Morangak Has the Seoul of OC's Little Korean

OC's Korean community is as vibrant as any in the United States. Irvine has Sukhee Kang, the first Korean-American mayor of any U.S. city. Fullerton has Sunny Hills High and Troy, two schools whose academic fame reaches to South Korea, leading parents to send their teenagers alone to a foreign land just for the chance to excel in a phenomenon known as “parachute kids.” Buena Park and La Palma have rambunctious Korean karaoke bars, while Anaheim can boast of Sarang, the Korean evangelical powerhouse that's the largest non-English-language church in the United States.

Seemingly lost in this shuffle is OC's first and largest Korean enclave: Little Seoul in Garden Grove, which teems with businesses where Hangul marquees are as prominent as those in Roman script—but its luster seems a bit off, the signs not as shiny as before. Little Seoul still impresses, though, and nowhere is this more evident than at Morangak. It functioned for years as the fallback option if the nearby, more-famous Shik Do Rak was too busy, but it's finally fulfilling its potential.
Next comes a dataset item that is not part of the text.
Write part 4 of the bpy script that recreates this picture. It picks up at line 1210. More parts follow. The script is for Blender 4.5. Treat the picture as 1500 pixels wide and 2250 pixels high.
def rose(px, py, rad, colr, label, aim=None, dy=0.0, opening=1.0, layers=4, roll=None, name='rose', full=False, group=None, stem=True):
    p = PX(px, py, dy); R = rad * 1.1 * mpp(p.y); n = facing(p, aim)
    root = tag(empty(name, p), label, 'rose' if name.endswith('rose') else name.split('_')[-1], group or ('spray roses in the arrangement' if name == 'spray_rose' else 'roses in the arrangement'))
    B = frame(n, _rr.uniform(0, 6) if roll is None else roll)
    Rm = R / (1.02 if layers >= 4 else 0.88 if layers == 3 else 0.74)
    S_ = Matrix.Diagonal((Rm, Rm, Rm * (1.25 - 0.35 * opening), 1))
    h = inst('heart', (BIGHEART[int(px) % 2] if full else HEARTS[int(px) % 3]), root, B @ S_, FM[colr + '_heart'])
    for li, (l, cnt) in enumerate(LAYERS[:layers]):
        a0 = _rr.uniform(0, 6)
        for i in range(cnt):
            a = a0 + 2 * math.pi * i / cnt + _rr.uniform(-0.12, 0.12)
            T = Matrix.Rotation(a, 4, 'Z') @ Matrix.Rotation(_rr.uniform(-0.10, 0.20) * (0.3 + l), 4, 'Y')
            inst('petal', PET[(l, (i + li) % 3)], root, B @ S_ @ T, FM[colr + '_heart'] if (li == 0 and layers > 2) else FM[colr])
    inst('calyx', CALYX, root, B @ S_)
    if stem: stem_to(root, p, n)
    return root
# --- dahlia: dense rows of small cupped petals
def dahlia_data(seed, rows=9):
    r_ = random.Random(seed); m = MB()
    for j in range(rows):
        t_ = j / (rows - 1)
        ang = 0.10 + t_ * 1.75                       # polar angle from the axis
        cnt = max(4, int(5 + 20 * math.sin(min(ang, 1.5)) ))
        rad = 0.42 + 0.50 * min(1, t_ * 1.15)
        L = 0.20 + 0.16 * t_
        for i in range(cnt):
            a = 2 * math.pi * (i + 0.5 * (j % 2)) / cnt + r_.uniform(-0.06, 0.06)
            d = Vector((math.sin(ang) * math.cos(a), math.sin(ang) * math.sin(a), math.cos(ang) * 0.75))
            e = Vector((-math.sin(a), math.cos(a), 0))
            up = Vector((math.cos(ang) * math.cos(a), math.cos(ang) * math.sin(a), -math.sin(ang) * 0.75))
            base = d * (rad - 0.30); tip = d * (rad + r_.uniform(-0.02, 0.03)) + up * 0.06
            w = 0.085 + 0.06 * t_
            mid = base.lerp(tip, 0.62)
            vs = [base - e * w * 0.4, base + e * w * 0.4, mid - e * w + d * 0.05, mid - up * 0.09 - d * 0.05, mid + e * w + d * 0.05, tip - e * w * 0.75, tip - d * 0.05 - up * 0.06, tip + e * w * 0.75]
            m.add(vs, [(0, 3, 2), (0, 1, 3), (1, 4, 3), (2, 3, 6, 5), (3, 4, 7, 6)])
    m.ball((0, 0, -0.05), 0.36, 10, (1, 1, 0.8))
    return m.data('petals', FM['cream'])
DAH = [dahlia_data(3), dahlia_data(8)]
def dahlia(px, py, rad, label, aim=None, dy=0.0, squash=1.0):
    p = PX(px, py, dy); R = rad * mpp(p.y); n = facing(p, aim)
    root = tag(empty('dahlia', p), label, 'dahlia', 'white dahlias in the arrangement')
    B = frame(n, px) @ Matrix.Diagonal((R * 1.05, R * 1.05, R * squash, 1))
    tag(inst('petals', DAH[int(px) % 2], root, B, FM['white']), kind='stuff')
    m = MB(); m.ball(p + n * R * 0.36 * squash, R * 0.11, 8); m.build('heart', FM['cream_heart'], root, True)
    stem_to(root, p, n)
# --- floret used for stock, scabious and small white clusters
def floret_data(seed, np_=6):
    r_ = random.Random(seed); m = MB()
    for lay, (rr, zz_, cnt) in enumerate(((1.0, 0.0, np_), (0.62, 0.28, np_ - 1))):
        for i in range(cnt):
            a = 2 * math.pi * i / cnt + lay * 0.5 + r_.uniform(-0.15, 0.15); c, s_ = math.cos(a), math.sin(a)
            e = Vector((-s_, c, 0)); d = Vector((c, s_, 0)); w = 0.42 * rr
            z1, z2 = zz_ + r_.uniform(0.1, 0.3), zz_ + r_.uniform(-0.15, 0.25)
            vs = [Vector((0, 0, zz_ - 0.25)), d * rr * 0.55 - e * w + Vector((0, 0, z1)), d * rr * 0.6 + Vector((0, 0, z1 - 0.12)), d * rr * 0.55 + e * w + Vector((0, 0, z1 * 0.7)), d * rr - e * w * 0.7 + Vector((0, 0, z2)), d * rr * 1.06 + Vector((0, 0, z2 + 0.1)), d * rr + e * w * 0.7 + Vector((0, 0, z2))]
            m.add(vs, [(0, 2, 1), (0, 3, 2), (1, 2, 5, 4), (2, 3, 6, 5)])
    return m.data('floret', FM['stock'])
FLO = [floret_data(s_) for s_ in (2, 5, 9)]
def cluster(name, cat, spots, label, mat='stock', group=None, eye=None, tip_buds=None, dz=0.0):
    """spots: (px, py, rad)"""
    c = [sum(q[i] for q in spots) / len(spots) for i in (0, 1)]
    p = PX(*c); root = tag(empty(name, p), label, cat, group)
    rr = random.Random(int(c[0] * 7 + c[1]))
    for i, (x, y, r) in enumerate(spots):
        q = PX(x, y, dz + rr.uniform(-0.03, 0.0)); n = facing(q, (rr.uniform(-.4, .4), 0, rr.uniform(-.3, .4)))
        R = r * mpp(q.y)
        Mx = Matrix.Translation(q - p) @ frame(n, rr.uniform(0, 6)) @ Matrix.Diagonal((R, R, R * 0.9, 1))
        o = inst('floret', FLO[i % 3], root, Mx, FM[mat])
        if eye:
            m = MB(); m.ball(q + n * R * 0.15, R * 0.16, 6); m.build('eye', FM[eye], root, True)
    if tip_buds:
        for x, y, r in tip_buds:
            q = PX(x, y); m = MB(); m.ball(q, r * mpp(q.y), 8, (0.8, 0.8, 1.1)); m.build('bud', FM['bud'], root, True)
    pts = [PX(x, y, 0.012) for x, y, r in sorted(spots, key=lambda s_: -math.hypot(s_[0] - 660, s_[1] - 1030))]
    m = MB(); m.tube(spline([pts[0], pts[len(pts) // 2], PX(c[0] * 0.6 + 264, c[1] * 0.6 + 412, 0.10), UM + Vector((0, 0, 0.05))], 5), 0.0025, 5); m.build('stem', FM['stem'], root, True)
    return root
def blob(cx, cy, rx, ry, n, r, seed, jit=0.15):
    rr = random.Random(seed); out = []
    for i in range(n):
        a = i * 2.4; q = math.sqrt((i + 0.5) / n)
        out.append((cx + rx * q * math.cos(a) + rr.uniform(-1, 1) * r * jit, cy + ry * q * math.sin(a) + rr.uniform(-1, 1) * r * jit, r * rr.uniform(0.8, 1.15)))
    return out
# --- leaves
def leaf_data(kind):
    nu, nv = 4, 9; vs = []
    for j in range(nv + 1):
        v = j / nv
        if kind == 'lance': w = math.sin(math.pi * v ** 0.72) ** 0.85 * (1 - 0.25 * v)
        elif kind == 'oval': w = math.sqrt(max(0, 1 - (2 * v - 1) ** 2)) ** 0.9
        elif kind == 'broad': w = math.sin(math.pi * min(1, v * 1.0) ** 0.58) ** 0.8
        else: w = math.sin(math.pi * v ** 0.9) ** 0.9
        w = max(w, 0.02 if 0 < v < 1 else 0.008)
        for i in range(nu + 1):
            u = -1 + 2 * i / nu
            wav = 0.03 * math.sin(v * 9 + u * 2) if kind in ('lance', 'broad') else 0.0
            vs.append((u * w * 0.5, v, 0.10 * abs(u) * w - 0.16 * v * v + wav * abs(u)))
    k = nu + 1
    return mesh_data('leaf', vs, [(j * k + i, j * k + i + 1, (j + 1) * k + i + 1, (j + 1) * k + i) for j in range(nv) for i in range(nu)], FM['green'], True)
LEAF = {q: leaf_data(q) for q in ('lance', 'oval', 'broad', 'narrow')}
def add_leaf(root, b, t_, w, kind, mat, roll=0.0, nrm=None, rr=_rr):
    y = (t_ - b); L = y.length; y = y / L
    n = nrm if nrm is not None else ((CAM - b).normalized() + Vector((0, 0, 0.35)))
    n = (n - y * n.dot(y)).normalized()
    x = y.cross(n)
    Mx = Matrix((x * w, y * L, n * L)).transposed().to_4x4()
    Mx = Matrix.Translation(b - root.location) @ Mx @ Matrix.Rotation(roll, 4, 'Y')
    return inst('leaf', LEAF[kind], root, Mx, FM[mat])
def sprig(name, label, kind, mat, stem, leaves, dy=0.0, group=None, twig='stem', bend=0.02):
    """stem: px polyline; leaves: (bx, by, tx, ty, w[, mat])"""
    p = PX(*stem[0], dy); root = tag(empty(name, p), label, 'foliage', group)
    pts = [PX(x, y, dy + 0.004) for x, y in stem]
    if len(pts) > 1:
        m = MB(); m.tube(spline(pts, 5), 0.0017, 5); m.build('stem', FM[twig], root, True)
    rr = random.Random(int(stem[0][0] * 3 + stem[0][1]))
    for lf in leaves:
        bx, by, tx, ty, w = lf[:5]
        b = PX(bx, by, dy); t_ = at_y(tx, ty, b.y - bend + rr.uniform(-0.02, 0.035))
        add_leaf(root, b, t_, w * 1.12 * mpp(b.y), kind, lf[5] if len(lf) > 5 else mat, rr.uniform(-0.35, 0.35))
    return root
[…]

Sure, there's Korean barbecue, each table equipped with stoves and fans, the smoke from a hundred eaters before you never quite dissipating—but it's okay to stray from the cult of burnt flesh.

Take a dip into the bibimbap, rice and meat and veggies angrily sizzling on an earthenware plate, an immaculate over-easy egg waiting for you to puncture its yolk and baptize the plate. This is a dish you want to let sit, the better for each rice grain to crisp, for the mushrooms and spinach to slightly caramelize, for the meat to turn from red to black. And though the portion is massive, it sits well in the belly—filling, but not gut-busting. Combine each bite with the assorted panchan (ranging from kimchi to pickled bean sprouts, chile-sluiced cucumbers to salted, dried baby anchovies in a pecan sauce that miraculously, wonderfully works), and this is as complete a meal as anywhere in the world.

There is more: chilled buckets of pasty naengmyun (buckwheat noodles) reeking of garlic, fat seafood pancakes, grilled oysters in lettuce wraps . . . and did I mention every table gets a kettle of beef broth? Invigorating, milky, glorious beef broth meant for you to pour into a silver mini-canteen and slug back? Squirt some chili sauce into it, shake it a bit, and watch the chill of life melt away for a couple of hours. And then, dinner.

This column appeared in print as “The Seoul of OC’s Little Korea.”